Another is by painting murals to beautify the places where Rome’s homeless are squatting. On Saturday, September 8th I followed Pallotta to the Trastevere neighborhood in the heart of Rome where many homeless live on the narrow cobble-stoned streets among the beautiful ancient buildings. One of these homeless, Roberto, talked openly at his local coffee bar about wanting to have a nice entrance, instead of the graffiti-covered gate that greeted him daily. Bar owner talks to his friend Pallotta. Pallotta talks to another artist and friend Manuela Merlo. A week later Pallotta and Merlo spend their Saturday creating an entrance fit for a king and a homage to the XIII District of Rome, Trastevere, and its symbol – the lion.
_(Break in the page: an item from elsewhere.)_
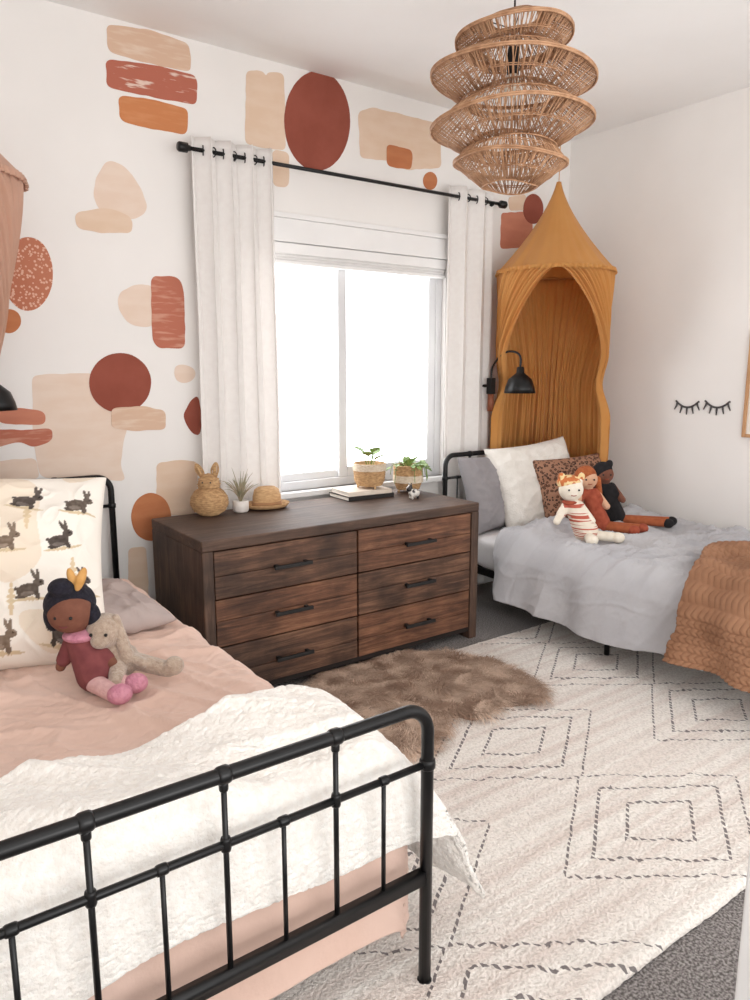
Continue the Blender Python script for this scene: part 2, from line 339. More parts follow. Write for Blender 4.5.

I enter the scene after the artists have been hard at work for a few hours. They call out to Roberto and introduce us. He graciously invites us in. Inside the gate is a mismatch of old furniture and eclectic pieces but the yard is spotless and organized. Instead of having just met, Mauro and Manuela seem to be old friends with Roberto. He comes out every 30 minutes to document the changes to his front gate and have a chat. Then he goes back inside to have a nap. Every time he comes out he seems to stand a little taller, delighted with the facelift that Mauro and Manuela have given his humble abode.